La politización de la Justicia no consiste en nada de esto. Existe, aunque radica en un comportamiento bien distinto: la asunción por los jueces y tribunales de un papel que no les corresponde adoptando decisiones que se entrometen en los dominios reservados a otros poderes del Estado y crean normas, sustituyendo al legislativo, o adoptan decisiones políticas, o administrativas, desplazando al ejecutivo.

Este problema suele conducir a situaciones inadmisibles de gouvernement des juges (Edouard Lambert). Dicha tendencia ha aparecido cíclicamente en repetidas ocasiones. Los revolucionarios franceses la cortaron a base de leyes, y constriñeron a la Justicia a no salirse de su función.
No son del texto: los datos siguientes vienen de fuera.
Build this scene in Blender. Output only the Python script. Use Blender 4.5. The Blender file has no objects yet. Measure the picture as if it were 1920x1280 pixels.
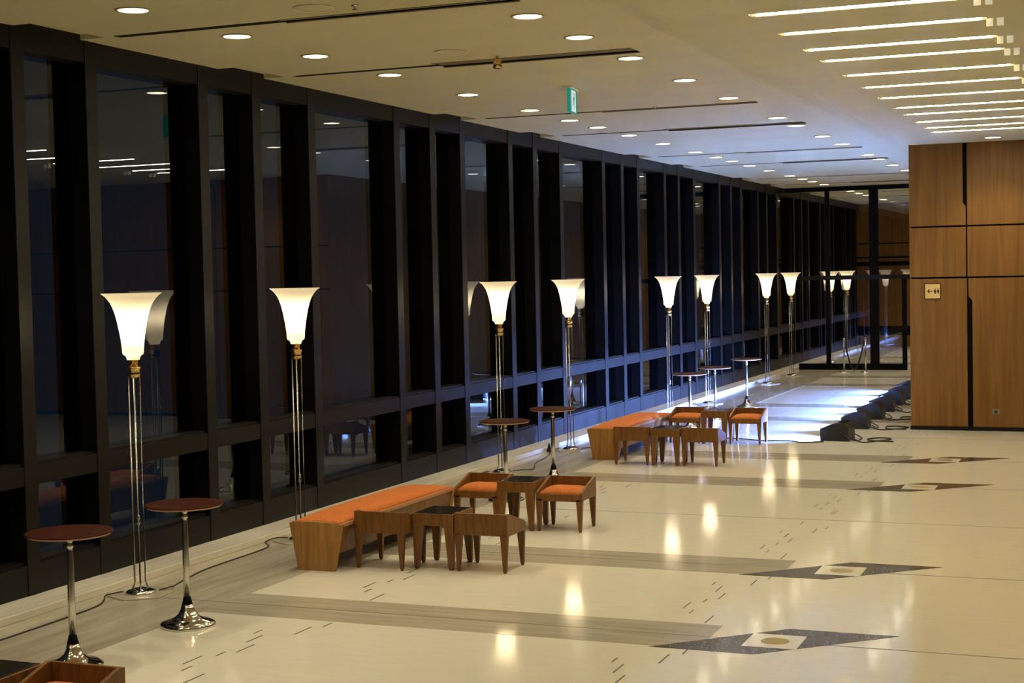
import bpy, bmesh, math, random
from mathutils import Matrix, Vector
random.seed(7)
PI = math.pi
scn = bpy.context.scene
COL = scn.collection

# ------------------------------------------------------------------ camera
cam_d = bpy.data.cameras.new('camera'); cam = bpy.data.objects.new('camera', cam_d)
COL.objects.link(cam); scn.camera = cam
RV = Vector((0.9263, 0.3763, -0.0209)).normalized()
yaw, pitch, roll = 0.38611174, -0.0434686, -0.02088131
fw = Vector((-math.sin(yaw), math.cos(yaw), 0)); rt = Vector((math.cos(yaw), math.sin(yaw), 0)); up = Vector((0, 0, 1))
f2 = fw*math.cos(pitch) + up*math.sin(pitch); u2 = up*math.cos(pitch) - fw*math.sin(pitch)
r3 = rt*math.cos(roll) + u2*math.sin(roll); u3 = u2*math.cos(roll) - rt*math.sin(roll)
M = Matrix((( r3.x, u3.x, -f2.x, 0), (r3.y, u3.y, -f2.y, 0), (r3.z, u3.z, -f2.z, 2.8), (0, 0, 0, 1)))
cam.matrix_world = M
cam_d.sensor_width = 36; cam_d.sensor_fit = 'HORIZONTAL'; cam_d.lens = 2863.19/1920*36
cam_d.clip_end = 300; cam_d.clip_start = .05

# ------------------------------------------------------------------ world, exposure
w = bpy.data.worlds.new('night'); scn.world = w; w.use_nodes = True
bg = w.node_tree.nodes['Background']; bg.inputs[0].default_value = (.24, .50, .85, 1); bg.inputs[1].default_value = .030
scn.view_settings.view_transform = 'Standard'; scn.view_settings.look = 'None'
scn.view_settings.exposure = 0.0; scn.view_settings.gamma = 1; scn.view_settings.use_curve_mapping = False
scn.cycles.sample_clamp_indirect = 0
DOWN_S = 14.0          # ceiling downlight lens radiance
DOWN_W = 112.0        # beam of each baffled downlight
TUBE_S = 118
LAMP_W = 6.8
LED_W = 1050.0
WARM = (1, .87, .62); LAMPC = (1, .86, .64); LEDC = (.155, .31, 1)

# ------------------------------------------------------------------ materials
def mat(name, col, rough=.5, metal=0, spec=.5, coat=0, emis=None, es=0):
    m = bpy.data.materials.new(name); m.use_nodes = True
    b = m.node_tree.nodes['Principled BSDF']
    b.inputs['Base Color'].default_value = (*col, 1); b.inputs['Roughness'].default_value = rough
    b.inputs['Metallic'].default_value = metal; b.inputs['Specular IOR Level'].default_value = spec
    b.inputs['Coat Weight'].default_value = coat; b.inputs['Coat Roughness'].default_value = .12
    if emis: b.inputs['Emission Color'].default_value = (*emis, 1); b.inputs['Emission Strength'].default_value = es
    return m
def N(m, t, **kw):
    n = m.node_tree.nodes.new(t)
    for k, v in kw.items():
        if k in n.inputs: n.inputs[k].default_value = v
        else: setattr(n, k, v)
    return n
def L(m, a, b): m.node_tree.links.new(a, b)
def ramp(m, fac, stops):
    r = N(m, 'ShaderNodeValToRGB'); e = r.color_ramp.elements
    while len(e) < len(stops): e.new(.5)
    for k, (p, c) in enumerate(stops): e[k].position = p; e[k].color = (*c, 1)
    L(m, fac, r.inputs[0]); return r.outputs[0]
def grain(name, c0, c1, c2, scale=(1, 1, 1), ns=3, rough=.5, coat=0, coords='Object', detail=5, dist=.6, rv=0, spec=.5):
    m = mat(name, c1, rough, coat=coat, spec=spec); nt = m.node_tree; b = nt.nodes['Principled BSDF']
    if coords == 'World': src = N(m, 'ShaderNodeNewGeometry').outputs['Position']
    else: src = N(m, 'ShaderNodeTexCoord').outputs['Object']
    mp = N(m, 'ShaderNodeMapping'); mp.inputs['Scale'].default_value = scale; L(m, src, mp.inputs[0])
    no = N(m, 'ShaderNodeTexNoise', Scale=ns, Detail=detail, Distortion=dist); L(m, mp.outputs[0], no.inputs['Vector'])
    c = ramp(m, no.outputs['Fac'], [(.3, c0), (.5, c1), (.72, c2)])
    L(m, c, b.inputs['Base Color'])
    if rv:
        mr = N(m, 'ShaderNodeMapRange'); mr.inputs['To Min'].default_value = rough-rv; mr.inputs['To Max'].default_value = rough+rv
        L(m, no.outputs['Fac'], mr.inputs[0]); L(m, mr.outputs[0], b.inputs['Roughness'])
    return m
MT = {}
MT['floor'] = grain('cream_marble', (.76, .72, .59), (.78, .74, .61), (.80, .76, .63), (1.2, 6, 1), 2.2, .085, coords='World', rv=.015, dist=.4, spec=.5)
MT['band'] = grain('veined_travertine', (.39, .35, .265), (.455, .41, .32), (.53, .48, .385), (.5, 6, 1), 2.2, .095, coords='World', rv=.02, dist=.5, spec=.5)
MT['bandy'] = grain('veined_travertine_border', (.38, .34, .26), (.46, .415, .32), (.56, .51, .41), (5, .5, 1), 1.5, .13, coords='World', rv=.02, dist=.5, spec=.5)
MT['kerb'] = grain('pale_kerb_marble', (.66, .62, .51), (.76, .72, .61), (.84, .80, .70), (9, .3, 3), 1.2, .25, coords='World', dist=.4)
MT['plinth'] = grain('travertine_plinth', (.36, .32, .245), (.44, .395, .31), (.52, .475, .38), (1, 4, 1), 2, .2, coords='World')
MT['granite'] = grain('brown_granite', (.03, .022, .015), (.085, .065, .045), (.24, .20, .15), (1, 1, 1), 45, .16, coords='World', detail=2, dist=0, spec=.3)
MT['seam'] = mat('dark_joint', (.10, .075, .05), .5)
MT['brass'] = mat('aged_brass', (.40, .31, .13), .4, .6)
MT['wood'] = grain('oak_veneer_panel', (.165, .074, .015), (.21, .098, .022), (.25, .12, .031), (9, 9, .45), 1.6, .38, coords='World', spec=.3)
MT['fwood'] = grain('walnut_furniture', (.11, .043, .009), (.17, .072, .0155), (.23, .104, .025), (14, 14, 1.6), 1.5, .36, dist=1, spec=.35)
MT['bwood'] = grain('oak_bench_veneer', (.25, .115, .025), (.37, .18, .042), (.46, .24, .062), (16, 5, 1.2), 1.4, .35, dist=.8, coat=.1)
MT['dtop'] = mat('dark_polished_tabletop', (.022, .019, .016), .14)
MT['rtop'] = grain('mahogany_tabletop', (.024, .006, .003), (.042, .009, .004), (.06, .014, .006), (2, 10, 2), 2, .5, spec=.05)
MT['redge'] = mat('pale_wood_edging', (.42, .22, .11), .35)
MT['orange'] = grain('orange_upholstery', (.41, .098, .009), (.50, .130, .013), (.57, .16, .02), (1, 1, 1), 45, .8, detail=3, dist=0)
MT['chrome'] = mat('polished_chrome', (.72, .70, .66), .09, 1)
MT['steel'] = mat('brushed_steel', (.55, .53, .49), .22, 1)
MT['lbrass'] = mat('lamp_brass', (.72, .50, .22), .16, 1)
MT['bronze'] = mat('dark_bronze_paint', (.0085, .0072, .0064), .42, 0, spec=.2)
MT['blackmetal'] = mat('black_anodised_metal', (.003, .003, .003), .6, spec=.08)
MT['black'] = mat('black_plastic', (.012, .012, .013), .45)
MT['ceil'] = grain('cream_ceiling_paint', (.535, .49, .31), (.56, .515, .33), (.585, .54, .35), (.4, 1, 1), 1.2, .7, coords='World')
MT['ceildark'] = mat('dark_slot_interior', (.10, .08, .05), .7)
MT['grille'] = mat('olive_grey_grille', (.30, .25, .16), .6)
MT['white'] = mat('glowing_white_acrylic', (.85, .82, .70), .4, emis=(1, .93, .7), es=.35)  # faint glow put into the acrylic itself
MT['rope'] = mat('black_velvet_rope', (.01, .01, .012), .8)
MT['sign'] = mat('yellow_sign_plate', (.78, .56, .20), .4)
MT['ink'] = mat('black_sign_ink', (.01, .01, .01), .5)
MT['cable'] = mat('brown_black_cable', (.03, .022, .015), .5)
MT['plug'] = mat('grey_socket_plastic', (.25, .22, .17), .4)
MT['down'] = mat('downlight_glow', (0, 0, 0), .5, emis=WARM, es=DOWN_S)
MT['ring'] = mat('downlight_trim', (.75, .68, .5), .4)
MT['tube'] = mat('tube_glow', (0, 0, 0), .5, emis=(1, .86, .58), es=TUBE_S)
MT['exitg'] = mat('exit_green_glow', (.0, .12, .08), .4, emis=(.03, .50, .36), es=.35)
MT['exitw'] = mat('exit_white_glow', (.6, .7, .7), .4, emis=(.55, .72, .85), es=.75)
MT['ledface'] = mat('led_face_glow', (0, 0, 0), .4, emis=LEDC, es=60)
# glass: sharp dielectric film over a see-through smoky pane
def glass(name, tint, ior=1.58):
    m = bpy.data.materials.new(name); m.use_nodes = True; nt = m.node_tree
    for n in list(nt.nodes):
        if n.type == 'BSDF_PRINCIPLED': nt.nodes.remove(n)
    out = [n for n in nt.nodes if n.type == 'OUTPUT_MATERIAL'][0]
    tr = N(m, 'ShaderNodeBsdfTransparent'); tr.inputs[0].default_value = (*tint, 1)
    gl = N(m, 'ShaderNodeBsdfGlossy'); gl.inputs['Color'].default_value = (.95, .98, 1, 1); gl.inputs['Roughness'].default_value = 0.0
    fr = N(m, 'ShaderNodeFresnel'); fr.inputs[0].default_value = ior
    mx = N(m, 'ShaderNodeMixShader')
    ge = N(m, 'ShaderNodeNewGeometry'); inv = N(m, 'ShaderNodeMath', operation='SUBTRACT'); inv.inputs[0].default_value = 1; L(m, ge.outputs['Backfacing'], inv.inputs[1])
    mu = N(m, 'ShaderNodeMath', operation='MULTIPLY'); L(m, fr.outputs[0], mu.inputs[0]); L(m, inv.outputs[0], mu.inputs[1])
    L(m, mu.outputs[0], mx.inputs[0]); L(m, tr.outputs[0], mx.inputs[1]); L(m, gl.outputs[0], mx.inputs[2])
    L(m, mx.outputs[0], out.inputs[0]); return m
MT['glass'] = glass('smoked_window_glass', (.52, .60, .62))
MT['clear'] = glass('clear_partition_glass', (.93, .95, .95), 2.1)
# lampshade: thin frosted glass lit by its own bulb
def shade_mat():
    m = bpy.data.materials.new('frosted_lamp_glass'); m.use_nodes = True; nt = m.node_tree
    for n in list(nt.nodes):
        if n.type == 'BSDF_PRINCIPLED': nt.nodes.remove(n)
    out = [n for n in nt.nodes if n.type == 'OUTPUT_MATERIAL'][0]
    tl = N(m, 'ShaderNodeBsdfTranslucent'); tl.inputs[0].default_value = (.82, .74, .58, 1)
    df = N(m, 'ShaderNodeBsdfDiffuse'); df.inputs[0].default_value = (.75, .68, .52, 1)
    em = N(m, 'ShaderNodeEmission'); em.inputs[0].default_value = (1, .78, .45, 1); em.inputs[1].default_value = .16
    a = N(m, 'ShaderNodeMixShader'); a.inputs[0].default_value = .15
    ad = N(m, 'ShaderNodeAddShader')
    L(m, tl.outputs[0], a.inputs[1]); L(m, df.outputs[0], a.inputs[2])
    L(m, a.outputs[0], ad.inputs[0]); L(m, em.outputs[0], ad.inputs[1]); L(m, ad.outputs[0], out.inputs[0])
    return m
MT['shade'] = shade_mat()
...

También lo hicieron los jueces del primer Tribunal Supremo norteamericano, inventando la doctrina de las political questions (Marshall), que ha seguido empleándose hasta hoy para poner frenos a la acumulación de poder por la justicia. Esta tentación de abarcar funciones ajenas ha de estar sometida continuamente a vigilancia. Lo peor ocurre cuando es el propio legislador el que impone a la Justicia la asunción de responsabilidades que deberían ser atendidas por otros poderes del Estado. Véase el incómodo papel en que se ha situado al Tribunal Constitucional, que ha de afrontar en solitario la respuesta al independentismo catalán.

Pero son estas cuestiones distintas de las que aquí he considerado, y dignas de ser tratadas aparte y con más dedicación en otra ocasión próxima, cuando las circunstancias lo reclamen; que lo reclamarán pronto.